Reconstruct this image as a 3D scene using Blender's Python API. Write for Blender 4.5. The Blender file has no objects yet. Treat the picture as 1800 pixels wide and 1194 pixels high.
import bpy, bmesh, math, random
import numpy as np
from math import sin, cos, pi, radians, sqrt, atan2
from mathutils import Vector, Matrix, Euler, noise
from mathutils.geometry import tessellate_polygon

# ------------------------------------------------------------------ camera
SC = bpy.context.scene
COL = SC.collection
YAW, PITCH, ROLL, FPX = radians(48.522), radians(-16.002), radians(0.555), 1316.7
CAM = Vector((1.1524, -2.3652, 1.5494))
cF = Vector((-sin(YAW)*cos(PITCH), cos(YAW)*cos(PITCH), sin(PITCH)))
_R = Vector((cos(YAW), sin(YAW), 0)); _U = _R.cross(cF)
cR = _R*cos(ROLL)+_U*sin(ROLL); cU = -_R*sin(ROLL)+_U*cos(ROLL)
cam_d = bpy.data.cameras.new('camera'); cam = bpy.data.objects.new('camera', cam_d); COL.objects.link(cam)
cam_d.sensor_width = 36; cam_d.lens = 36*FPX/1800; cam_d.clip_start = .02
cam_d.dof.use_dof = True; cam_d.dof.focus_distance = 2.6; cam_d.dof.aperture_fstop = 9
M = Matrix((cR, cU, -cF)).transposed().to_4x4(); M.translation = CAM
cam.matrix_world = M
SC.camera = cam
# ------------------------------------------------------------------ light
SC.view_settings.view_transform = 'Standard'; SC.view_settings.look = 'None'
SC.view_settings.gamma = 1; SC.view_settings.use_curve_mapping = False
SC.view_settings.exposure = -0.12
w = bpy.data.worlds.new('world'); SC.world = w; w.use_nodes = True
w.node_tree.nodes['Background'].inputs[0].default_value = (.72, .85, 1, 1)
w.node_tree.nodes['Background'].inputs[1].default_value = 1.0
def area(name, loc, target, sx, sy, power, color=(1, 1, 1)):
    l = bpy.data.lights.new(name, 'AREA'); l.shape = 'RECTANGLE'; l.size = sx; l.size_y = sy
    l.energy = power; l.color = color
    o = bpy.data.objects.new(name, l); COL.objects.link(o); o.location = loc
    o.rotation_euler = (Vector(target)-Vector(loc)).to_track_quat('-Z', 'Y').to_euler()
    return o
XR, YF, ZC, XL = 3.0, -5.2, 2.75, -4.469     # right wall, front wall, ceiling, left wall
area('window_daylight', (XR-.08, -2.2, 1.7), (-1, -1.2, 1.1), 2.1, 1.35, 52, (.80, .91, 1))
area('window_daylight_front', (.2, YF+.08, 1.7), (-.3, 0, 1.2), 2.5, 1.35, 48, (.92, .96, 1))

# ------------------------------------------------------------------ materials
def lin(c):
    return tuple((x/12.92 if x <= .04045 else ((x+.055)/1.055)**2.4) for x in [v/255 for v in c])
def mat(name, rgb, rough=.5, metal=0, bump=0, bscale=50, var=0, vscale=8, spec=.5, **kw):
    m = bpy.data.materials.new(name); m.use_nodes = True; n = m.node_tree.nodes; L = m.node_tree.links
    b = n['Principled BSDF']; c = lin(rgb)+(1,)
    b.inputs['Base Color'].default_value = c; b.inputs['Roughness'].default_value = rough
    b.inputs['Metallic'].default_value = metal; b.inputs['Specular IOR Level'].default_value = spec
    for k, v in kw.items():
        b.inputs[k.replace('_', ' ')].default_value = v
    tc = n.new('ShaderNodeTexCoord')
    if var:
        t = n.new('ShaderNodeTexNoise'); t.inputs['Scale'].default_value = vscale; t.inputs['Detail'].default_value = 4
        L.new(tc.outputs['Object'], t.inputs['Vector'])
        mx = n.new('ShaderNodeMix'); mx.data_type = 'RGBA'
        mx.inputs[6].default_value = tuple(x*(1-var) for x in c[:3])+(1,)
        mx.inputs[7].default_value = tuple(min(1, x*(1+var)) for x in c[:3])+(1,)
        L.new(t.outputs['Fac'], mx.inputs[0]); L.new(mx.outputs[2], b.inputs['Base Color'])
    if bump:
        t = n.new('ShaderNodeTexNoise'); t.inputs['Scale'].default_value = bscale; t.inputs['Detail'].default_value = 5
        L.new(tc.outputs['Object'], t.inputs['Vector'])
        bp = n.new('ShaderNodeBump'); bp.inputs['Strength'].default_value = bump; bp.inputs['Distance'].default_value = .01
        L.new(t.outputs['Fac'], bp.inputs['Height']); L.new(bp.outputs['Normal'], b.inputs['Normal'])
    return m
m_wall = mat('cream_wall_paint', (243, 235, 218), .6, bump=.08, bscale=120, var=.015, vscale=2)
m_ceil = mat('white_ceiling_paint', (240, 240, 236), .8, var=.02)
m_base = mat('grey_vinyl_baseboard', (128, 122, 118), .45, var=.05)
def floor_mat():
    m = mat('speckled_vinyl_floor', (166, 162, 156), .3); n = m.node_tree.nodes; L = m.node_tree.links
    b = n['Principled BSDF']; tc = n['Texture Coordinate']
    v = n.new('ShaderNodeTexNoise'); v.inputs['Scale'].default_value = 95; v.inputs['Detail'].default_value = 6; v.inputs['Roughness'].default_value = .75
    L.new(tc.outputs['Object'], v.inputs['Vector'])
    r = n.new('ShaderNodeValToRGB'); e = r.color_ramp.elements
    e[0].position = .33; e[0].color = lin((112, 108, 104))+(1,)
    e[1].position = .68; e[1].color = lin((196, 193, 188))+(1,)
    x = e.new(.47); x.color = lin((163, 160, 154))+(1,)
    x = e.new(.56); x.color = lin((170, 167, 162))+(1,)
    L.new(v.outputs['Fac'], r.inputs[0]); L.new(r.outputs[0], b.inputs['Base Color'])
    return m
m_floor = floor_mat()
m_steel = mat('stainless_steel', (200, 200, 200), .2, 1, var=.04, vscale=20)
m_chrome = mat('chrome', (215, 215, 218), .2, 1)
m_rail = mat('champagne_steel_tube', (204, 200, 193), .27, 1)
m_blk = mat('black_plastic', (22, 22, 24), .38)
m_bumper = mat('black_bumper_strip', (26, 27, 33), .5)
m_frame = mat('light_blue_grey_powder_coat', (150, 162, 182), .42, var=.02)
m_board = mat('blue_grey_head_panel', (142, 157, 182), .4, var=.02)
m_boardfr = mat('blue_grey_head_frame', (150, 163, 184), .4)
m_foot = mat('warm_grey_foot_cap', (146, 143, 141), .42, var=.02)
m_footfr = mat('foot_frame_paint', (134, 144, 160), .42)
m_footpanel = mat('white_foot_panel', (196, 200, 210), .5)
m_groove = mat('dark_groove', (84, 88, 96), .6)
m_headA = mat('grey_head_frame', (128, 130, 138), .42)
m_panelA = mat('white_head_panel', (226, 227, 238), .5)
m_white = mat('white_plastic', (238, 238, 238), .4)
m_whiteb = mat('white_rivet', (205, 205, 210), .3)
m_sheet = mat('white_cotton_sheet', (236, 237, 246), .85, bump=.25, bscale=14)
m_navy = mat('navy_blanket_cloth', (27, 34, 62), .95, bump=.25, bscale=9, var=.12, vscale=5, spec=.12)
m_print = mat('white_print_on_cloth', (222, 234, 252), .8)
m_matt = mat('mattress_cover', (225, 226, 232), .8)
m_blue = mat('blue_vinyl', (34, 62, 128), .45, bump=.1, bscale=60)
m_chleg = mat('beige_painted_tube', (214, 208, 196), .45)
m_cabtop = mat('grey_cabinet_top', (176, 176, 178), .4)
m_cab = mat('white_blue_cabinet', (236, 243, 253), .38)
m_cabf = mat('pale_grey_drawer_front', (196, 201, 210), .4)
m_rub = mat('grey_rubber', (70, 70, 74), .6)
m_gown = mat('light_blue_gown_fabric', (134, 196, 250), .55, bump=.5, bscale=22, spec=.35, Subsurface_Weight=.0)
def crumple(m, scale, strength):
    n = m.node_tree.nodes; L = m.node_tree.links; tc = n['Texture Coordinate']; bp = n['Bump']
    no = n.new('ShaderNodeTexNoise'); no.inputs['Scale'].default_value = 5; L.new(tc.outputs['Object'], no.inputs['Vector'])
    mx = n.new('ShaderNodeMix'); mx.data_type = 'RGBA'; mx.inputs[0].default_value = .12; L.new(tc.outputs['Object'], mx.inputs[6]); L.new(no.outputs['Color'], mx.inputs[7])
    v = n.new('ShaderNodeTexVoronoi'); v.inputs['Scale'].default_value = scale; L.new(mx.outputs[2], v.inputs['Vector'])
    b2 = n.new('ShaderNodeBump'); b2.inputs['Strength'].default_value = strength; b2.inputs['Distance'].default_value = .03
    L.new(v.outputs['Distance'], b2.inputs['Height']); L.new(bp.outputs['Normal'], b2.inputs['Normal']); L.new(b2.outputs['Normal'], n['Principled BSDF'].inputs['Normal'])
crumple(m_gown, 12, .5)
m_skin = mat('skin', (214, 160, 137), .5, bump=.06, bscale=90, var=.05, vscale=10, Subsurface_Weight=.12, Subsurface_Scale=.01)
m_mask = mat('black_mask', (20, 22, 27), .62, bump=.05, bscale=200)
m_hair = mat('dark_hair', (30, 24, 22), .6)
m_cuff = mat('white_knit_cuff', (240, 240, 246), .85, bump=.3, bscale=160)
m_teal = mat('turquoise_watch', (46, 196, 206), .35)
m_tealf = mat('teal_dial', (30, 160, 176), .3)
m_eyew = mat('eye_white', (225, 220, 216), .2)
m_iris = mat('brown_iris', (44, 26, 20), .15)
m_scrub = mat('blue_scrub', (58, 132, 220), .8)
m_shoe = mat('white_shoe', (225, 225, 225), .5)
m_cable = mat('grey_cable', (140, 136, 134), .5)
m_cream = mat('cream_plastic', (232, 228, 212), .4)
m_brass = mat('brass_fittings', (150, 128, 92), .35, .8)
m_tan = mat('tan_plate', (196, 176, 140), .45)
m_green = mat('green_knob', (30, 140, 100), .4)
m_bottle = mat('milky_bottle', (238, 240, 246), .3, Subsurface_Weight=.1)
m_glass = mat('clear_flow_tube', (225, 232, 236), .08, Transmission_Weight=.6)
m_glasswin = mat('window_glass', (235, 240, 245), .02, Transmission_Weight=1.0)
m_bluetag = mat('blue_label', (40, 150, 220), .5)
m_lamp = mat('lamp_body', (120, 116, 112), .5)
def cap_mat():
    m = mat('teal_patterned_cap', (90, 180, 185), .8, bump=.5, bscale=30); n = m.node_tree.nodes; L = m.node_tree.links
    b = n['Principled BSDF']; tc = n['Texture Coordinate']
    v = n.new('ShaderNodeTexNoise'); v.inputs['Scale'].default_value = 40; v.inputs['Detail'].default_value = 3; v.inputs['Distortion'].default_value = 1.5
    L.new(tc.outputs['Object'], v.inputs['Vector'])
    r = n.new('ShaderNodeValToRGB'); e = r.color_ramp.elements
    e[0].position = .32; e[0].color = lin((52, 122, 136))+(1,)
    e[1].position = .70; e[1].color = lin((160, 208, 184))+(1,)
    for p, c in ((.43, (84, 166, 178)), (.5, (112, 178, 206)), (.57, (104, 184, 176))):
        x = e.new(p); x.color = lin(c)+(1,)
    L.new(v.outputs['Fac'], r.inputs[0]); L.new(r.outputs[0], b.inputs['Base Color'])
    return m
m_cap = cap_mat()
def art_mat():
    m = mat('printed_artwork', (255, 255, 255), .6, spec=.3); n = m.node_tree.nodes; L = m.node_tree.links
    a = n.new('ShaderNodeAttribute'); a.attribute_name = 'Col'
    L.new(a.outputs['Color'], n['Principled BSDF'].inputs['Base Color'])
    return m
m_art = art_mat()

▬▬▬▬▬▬

= AIM =
Begin with the first line of the listing and copy exactly through the line that contains "from mathutils.geometry import", please, keeping both ends and leaving out everything after.

= RESULT OF THIS TASK =
Reconstruct this image as a 3D scene using Blender's Python API. Write for Blender 4.5. The Blender file has no objects yet. Treat the picture as 1800 pixels wide and 1194 pixels high.
import bpy, bmesh, math, random
import numpy as np
from math import sin, cos, pi, radians, sqrt, atan2
from mathutils import Vector, Matrix, Euler, noise
from mathutils.geometry import tessellate_polygon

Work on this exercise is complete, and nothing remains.